● **Provided material**
****************************************

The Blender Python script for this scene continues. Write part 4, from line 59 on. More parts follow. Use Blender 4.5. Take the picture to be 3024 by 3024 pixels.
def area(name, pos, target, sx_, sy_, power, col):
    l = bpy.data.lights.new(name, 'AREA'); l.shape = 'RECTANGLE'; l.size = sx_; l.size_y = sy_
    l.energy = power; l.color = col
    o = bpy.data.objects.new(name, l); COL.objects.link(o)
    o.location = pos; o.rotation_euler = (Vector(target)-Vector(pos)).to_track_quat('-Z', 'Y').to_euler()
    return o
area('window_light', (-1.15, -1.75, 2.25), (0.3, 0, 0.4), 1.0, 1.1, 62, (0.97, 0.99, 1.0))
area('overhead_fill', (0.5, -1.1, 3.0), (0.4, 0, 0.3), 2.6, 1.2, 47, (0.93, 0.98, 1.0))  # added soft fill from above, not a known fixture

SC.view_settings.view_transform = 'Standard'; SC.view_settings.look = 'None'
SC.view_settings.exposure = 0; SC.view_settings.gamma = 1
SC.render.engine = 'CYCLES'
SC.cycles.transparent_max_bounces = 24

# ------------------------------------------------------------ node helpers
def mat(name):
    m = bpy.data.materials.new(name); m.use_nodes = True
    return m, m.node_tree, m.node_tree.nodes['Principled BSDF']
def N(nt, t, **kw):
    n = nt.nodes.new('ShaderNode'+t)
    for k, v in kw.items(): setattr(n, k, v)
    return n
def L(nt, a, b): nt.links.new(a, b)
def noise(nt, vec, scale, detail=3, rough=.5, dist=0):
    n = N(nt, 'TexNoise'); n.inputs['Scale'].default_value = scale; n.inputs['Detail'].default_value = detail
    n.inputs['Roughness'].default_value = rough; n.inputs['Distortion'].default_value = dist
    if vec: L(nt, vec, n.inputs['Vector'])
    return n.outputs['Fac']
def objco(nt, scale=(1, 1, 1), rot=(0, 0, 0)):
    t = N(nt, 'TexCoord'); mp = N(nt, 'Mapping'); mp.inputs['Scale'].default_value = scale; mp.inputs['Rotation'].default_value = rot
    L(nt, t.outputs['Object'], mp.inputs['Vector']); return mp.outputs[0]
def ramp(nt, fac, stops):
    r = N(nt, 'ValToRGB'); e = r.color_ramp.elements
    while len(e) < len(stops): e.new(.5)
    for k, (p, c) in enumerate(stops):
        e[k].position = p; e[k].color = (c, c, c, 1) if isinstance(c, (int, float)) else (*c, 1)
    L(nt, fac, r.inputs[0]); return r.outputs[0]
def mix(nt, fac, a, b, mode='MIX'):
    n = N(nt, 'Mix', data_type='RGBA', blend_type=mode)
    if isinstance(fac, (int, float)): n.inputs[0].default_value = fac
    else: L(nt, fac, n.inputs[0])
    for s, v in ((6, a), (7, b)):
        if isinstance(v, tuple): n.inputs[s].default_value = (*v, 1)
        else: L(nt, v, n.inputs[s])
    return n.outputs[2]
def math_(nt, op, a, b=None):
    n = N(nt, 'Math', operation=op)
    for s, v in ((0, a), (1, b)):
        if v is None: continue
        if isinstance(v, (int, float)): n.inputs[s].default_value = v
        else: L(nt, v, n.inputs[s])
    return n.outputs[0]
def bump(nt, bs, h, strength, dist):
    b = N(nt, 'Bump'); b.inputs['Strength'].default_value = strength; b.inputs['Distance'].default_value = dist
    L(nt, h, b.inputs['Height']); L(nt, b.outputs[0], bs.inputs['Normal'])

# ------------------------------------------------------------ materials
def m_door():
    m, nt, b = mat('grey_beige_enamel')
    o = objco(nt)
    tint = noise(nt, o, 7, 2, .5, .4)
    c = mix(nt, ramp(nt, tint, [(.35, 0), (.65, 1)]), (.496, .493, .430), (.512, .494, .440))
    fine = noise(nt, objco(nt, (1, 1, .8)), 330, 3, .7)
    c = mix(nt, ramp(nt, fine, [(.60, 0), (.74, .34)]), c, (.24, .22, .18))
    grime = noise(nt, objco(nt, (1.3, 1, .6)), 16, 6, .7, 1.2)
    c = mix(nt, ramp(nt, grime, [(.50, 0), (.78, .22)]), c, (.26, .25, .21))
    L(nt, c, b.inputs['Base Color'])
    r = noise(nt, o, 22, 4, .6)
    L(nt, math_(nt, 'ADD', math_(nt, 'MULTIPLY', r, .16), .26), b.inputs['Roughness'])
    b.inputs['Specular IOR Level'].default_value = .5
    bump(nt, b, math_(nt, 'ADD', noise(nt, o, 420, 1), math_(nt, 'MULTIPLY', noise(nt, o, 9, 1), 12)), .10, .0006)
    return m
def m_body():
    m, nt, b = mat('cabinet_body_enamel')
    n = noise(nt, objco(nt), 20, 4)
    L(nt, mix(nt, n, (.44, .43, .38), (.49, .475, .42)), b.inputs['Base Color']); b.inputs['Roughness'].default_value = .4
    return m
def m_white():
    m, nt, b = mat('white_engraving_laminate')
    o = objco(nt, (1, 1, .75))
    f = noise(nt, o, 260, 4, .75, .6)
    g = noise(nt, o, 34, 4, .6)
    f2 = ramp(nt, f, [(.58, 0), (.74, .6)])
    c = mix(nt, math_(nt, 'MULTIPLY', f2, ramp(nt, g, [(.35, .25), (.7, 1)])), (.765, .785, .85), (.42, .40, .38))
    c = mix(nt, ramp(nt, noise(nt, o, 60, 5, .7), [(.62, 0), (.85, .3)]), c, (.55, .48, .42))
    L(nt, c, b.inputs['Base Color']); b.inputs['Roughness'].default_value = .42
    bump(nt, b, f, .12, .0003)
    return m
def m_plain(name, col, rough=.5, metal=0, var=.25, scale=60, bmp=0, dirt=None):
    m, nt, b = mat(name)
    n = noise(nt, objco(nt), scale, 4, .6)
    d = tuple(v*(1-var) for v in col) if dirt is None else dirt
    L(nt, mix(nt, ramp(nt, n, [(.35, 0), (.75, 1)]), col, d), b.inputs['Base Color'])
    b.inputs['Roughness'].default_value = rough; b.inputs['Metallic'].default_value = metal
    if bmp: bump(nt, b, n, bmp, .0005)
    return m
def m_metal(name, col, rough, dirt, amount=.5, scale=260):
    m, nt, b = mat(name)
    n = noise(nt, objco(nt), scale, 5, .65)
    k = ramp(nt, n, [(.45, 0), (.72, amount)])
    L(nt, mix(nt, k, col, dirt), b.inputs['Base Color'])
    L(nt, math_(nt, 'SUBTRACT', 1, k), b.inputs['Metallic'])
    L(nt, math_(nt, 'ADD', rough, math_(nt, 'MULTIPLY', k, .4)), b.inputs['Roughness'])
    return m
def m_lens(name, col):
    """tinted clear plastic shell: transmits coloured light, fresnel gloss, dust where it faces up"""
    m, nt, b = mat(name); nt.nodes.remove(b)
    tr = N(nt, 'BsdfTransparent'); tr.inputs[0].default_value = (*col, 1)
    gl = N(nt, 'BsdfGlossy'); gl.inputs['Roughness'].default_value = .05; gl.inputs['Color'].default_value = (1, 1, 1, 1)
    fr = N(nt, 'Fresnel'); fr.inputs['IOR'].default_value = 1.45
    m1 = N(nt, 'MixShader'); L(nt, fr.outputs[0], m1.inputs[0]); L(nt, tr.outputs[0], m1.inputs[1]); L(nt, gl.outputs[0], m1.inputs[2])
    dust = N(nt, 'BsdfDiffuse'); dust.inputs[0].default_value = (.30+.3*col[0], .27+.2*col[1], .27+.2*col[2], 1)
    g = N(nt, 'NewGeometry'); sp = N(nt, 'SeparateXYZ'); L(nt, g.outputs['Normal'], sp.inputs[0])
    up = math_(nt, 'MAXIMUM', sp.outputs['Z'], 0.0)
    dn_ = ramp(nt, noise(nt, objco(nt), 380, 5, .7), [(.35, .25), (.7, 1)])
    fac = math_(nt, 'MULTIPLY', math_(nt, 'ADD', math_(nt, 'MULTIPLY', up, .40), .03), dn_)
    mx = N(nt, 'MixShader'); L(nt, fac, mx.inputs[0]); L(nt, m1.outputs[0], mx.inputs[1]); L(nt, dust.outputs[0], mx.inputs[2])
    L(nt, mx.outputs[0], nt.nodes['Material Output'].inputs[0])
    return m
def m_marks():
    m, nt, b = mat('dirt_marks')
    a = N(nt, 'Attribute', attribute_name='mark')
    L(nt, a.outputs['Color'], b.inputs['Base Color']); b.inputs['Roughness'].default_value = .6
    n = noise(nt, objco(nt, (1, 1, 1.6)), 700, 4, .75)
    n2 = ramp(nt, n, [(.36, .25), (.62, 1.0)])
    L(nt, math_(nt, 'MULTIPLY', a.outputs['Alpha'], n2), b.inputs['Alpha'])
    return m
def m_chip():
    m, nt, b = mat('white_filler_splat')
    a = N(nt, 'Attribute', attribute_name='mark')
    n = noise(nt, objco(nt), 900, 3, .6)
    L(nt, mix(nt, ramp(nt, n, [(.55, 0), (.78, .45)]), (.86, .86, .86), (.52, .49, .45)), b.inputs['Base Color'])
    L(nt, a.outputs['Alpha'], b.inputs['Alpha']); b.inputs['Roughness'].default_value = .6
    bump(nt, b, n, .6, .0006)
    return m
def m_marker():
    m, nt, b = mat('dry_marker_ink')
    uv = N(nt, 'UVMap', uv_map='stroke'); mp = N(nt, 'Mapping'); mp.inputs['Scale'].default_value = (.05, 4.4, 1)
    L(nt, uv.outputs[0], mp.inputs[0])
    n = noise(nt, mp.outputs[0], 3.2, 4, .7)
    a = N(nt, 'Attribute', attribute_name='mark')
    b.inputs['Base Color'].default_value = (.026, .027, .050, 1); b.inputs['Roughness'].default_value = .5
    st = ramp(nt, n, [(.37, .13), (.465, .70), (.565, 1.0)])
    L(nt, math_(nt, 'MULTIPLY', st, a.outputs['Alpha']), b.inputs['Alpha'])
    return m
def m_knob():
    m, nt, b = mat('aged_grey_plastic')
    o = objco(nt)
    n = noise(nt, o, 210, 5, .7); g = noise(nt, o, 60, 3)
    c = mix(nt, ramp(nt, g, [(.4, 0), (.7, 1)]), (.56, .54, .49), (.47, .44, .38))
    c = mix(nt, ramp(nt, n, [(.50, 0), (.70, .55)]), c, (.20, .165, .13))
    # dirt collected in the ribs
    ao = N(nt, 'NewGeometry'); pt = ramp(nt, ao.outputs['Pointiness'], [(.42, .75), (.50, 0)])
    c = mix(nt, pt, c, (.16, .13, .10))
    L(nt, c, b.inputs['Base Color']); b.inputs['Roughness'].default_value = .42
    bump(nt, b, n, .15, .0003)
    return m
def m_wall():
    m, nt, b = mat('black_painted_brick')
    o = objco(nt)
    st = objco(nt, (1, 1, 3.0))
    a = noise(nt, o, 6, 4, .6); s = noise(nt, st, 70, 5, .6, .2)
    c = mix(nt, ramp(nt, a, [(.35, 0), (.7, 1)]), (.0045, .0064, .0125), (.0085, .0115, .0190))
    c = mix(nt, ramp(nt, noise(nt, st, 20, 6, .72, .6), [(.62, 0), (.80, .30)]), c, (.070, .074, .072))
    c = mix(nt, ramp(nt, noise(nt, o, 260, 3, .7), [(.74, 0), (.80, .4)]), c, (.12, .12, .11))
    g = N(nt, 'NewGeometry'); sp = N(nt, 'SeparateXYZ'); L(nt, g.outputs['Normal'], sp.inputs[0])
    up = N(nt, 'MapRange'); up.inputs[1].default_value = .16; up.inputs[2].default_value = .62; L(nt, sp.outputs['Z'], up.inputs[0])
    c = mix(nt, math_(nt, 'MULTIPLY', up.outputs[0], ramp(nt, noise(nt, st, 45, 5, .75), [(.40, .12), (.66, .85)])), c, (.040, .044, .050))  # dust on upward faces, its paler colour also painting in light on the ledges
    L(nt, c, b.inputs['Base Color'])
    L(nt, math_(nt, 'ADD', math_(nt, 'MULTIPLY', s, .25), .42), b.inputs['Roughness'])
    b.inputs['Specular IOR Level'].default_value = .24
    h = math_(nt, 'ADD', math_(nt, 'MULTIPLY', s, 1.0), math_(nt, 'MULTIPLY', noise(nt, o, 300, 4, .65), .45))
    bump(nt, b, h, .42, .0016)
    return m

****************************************

● **What to work on**
Starting at the first line of the data above, please restate word for word every line up to and including the one that holds "SC.cycles.transparent_max_bounces = 24", and add nothing else.

● **Task output**
The Blender Python script for this scene continues. Write part 4, from line 59 on. More parts follow. Use Blender 4.5. Take the picture to be 3024 by 3024 pixels.
def area(name, pos, target, sx_, sy_, power, col):
    l = bpy.data.lights.new(name, 'AREA'); l.shape = 'RECTANGLE'; l.size = sx_; l.size_y = sy_
    l.energy = power; l.color = col
    o = bpy.data.objects.new(name, l); COL.objects.link(o)
    o.location = pos; o.rotation_euler = (Vector(target)-Vector(pos)).to_track_quat('-Z', 'Y').to_euler()
    return o
area('window_light', (-1.15, -1.75, 2.25), (0.3, 0, 0.4), 1.0, 1.1, 62, (0.97, 0.99, 1.0))
area('overhead_fill', (0.5, -1.1, 3.0), (0.4, 0, 0.3), 2.6, 1.2, 47, (0.93, 0.98, 1.0))  # added soft fill from above, not a known fixture

SC.view_settings.view_transform = 'Standard'; SC.view_settings.look = 'None'
SC.view_settings.exposure = 0; SC.view_settings.gamma = 1
SC.render.engine = 'CYCLES'
SC.cycles.transparent_max_bounces = 24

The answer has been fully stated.